In a follow-up study, we gave participants seeking meaning an opportunity to “shop” on Amazon, selecting any product of their liking within a £75 budget. To make the study as realistic as possible, participants were told that there was a chance that they could win the product they selected plus any money left over. Even when they could choose almost anything on this major shopping platform, people pursuing meaning selected less expensive products compared to a matched group of participants not given any particular goal.

We discovered that a key reason why people pursuing meaning tend to cheap out is because when they are making choices, they tend to think about all of the other things they might do with the money to help them find meaning. But in our final study, when we instructed meaning-seeking participants to focus their attention squarely on the benefits of the product at hand (a premium handmade photo album), they expressed a greater willingness to pay for it compared to meaning-seeking participants told to focus on alternative uses for their money or those given no particular instructions. This finding provides guidance for both customers and companies interested in making the most of meaningful purchases: a narrow focus on the options at hand can increase the likelihood that a focal product would be chosen, even if it is more expensive.

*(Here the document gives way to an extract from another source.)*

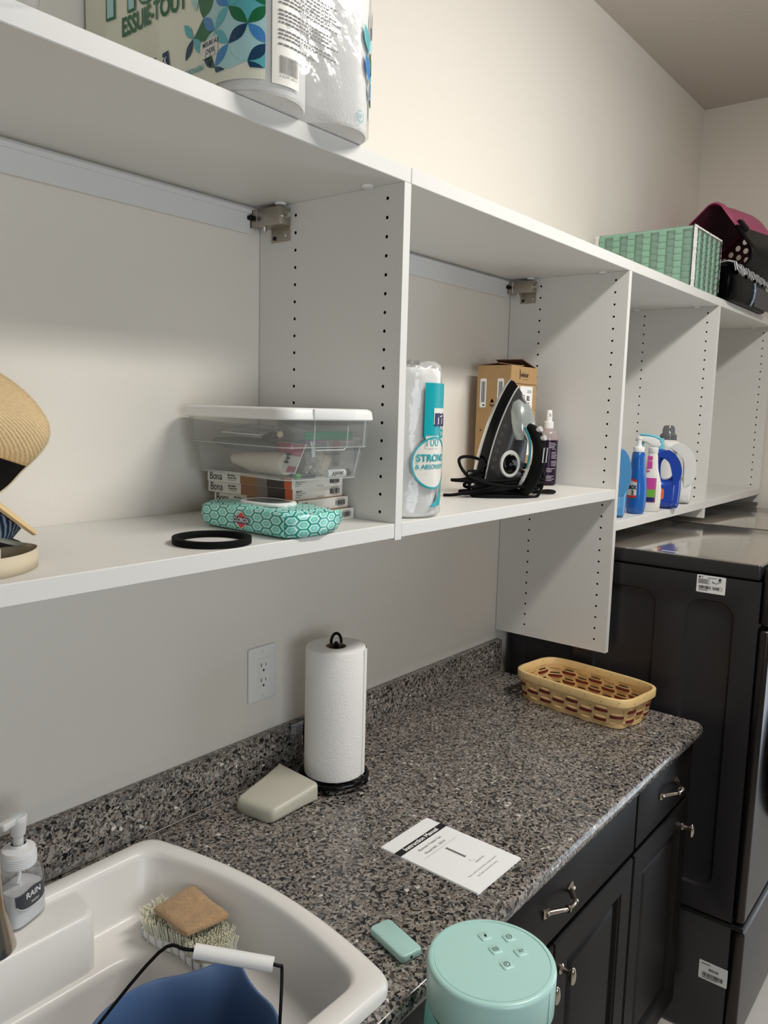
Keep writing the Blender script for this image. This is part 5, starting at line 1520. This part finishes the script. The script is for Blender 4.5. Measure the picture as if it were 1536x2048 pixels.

These results are important for helping consumers make spending decisions in line with their goals. For example, a more expensive coffeemaker often will be more durable and reliable than a less expensive one. As a result, it will be replaced less often, providing more opportunity for it to become a meaningful object in the buyer’s life. For a person pursuing meaning in the marketplace, choosing less expensive options in the short run may end up being more expensive and less eco-conscious in the long run. These results are also important for managers, as they provide guidance on how to be better partners with their meaning-seeking customers. Instead of providing meaning-oriented products (often at a premium), firms might do better by showing how their products and services can help customers save money that can be used for their meaningful pursuits.